Thursday 1 June 2017

SCHOOLTIME SCANDALS - PART FIFTEEN: THE LITTLE DRUMMOND BOY...

Me and David in primary school in 1967, though the
following tale happened in secondary circa '72/'73

It was in one of the annexed huts at the far end of the school one day that the following event occurred.  The subject was music and this particular hut was used as the 'music hut' on a permanent basis.  As we took our seats, the teacher decided to 'take' the register, and began calling out each pupil's name and ticking them off in turn upon receipt of a "here" in response to the announced appellation.

Jimmy Riddle - "here".  Billy Bigballs - "here".  Johnny Jumpstart - "here".  And so it went, until she got to DAVID DRUMMOND's name.  Now, I should mention that David was a quiet, studious boy, who never got into any kind of trouble as far as I was aware.  The teacher must have known this, so her reaction to what happened next was completely unjustified in regard to poor Davey.

When she called his name - David Drummond - David replied "here", but he wasn't the only pupil to do so.  As his "here" ended, suddenly another one sounded from somewhere in the room - "here" - and then another - and another - until it was echoing all around the class.  It went like this - David Drummond - "here", "here", "here", "here", "here""here" - about a dozen or more times from various points of the room in a 'living stereo surround-sound' effect that was truly impressive.

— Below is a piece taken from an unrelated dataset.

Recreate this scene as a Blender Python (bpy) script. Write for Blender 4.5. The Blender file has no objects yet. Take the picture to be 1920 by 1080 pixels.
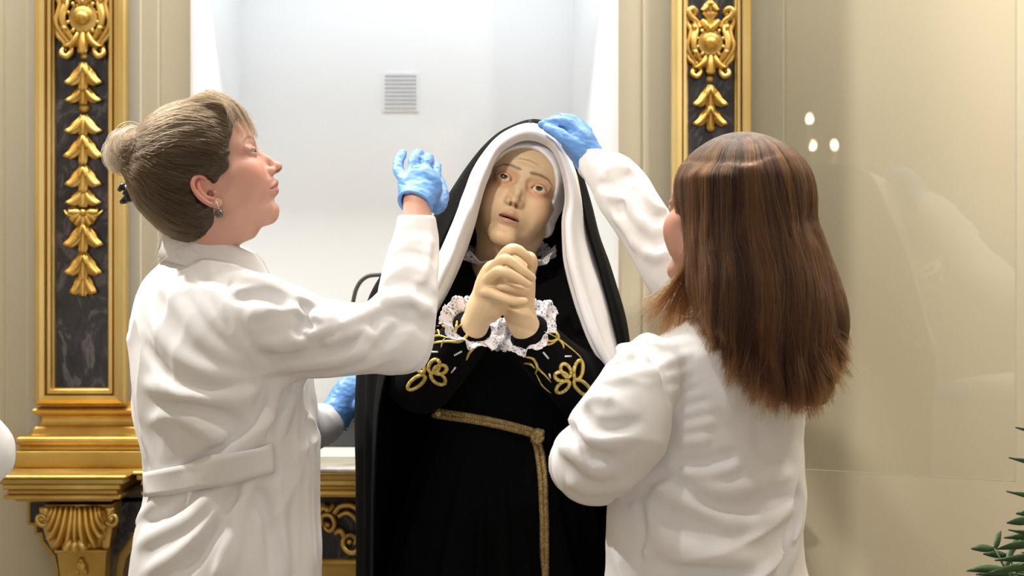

Teacher was incandescent with rage.  "Drummond - you're the ringleader - get out here now!"  Bewildered, Davey trudged out to her desk, whereupon, if I recall correctly, she belted him with the tawse and sent him back to his seat in abject shame for something he hadn't done. Naturally, we felt bad for him - his fate was utterly undeserved - but it'd been funny to hear the word "here" bounce around the room and to see the teacher take an apoplectic fit over it, even if she had belted an innocent boy.

I thought the result of each individual "here" in close succession to one another sounded extremely musical - very King's Singers in effect, so I'm not sure why Teacher reacted in the way she did.  You'd think she'd have been proud of our daring initiative in forming a class 'band' - even if it was only for a short, one-off performance.

Teachers, eh?!  I just hope David can look back and laugh about it now.  It was a classic moment that deserves to be remembered, though I guess you had to actually be there to appreciate it in the same way that I do.  (Which I probably wouldn't had I been the one belted.) 

7 comments:

Anonymous said...

Tonight's 'Front Row' on Radio 4 includes an interview with Salma Hayek - try to keep calm, Kid :D

John Pitt said...

When you're a kid, especially if you're a bit of a rascal, often belted, it's always funny in a sadistic way when you see quiet "nice" boys getting belted, especially if they cry! I have previously told you on an earlier scandal about the time our head, Billy The Pig caned two such boys and I confess that I found it hysterical to see two "softies" return, crying.
But, in later years, I felt sorry for them and it only reinforces my belief of what utter and complete cruel B@$T@®D$ a lot of my old masters were!

Kid said...

I'll listen to it on iplayer, CJ, because I was otherwise detained for most of the day. Just back.

******

That was the way of things, alas, in those days, JP. Teachers would be jailed nowadays for that sort of behaviour.

Peter Pedant said...

My memories of school music lessons at the same school are those of the Head of Music being deeply concerned that his pupils could spell Tchaikovsky correctly and not go down the erroneous path of Tschaikowsky, Chaikovsky, or worse Chaikovskii.
This was guaranteed to put one off "Swan Lake" and the Sugar Plum Fairy for life.

Kid said...

What was his name again, PP, as I can't recall it at the moment? He used to pretend you had a coo's lick on your hair then slap you on top of the head, making your head spin (internally). Old git that he was.

Peter Pedant said...

That was Mr McRae, who in another capacity was organist at his church in Strathaven.
The "old git" would not be any younger than us now.

Kid said...

Ah, McRae, of course. I mentioned him by name in a comment on another post, but my memory disappears when I'm tired. I guess he's dead these days. I remember him slapping me on top of the head in his own classroom one day and I nearly passed out from the impact. Sadistic old git.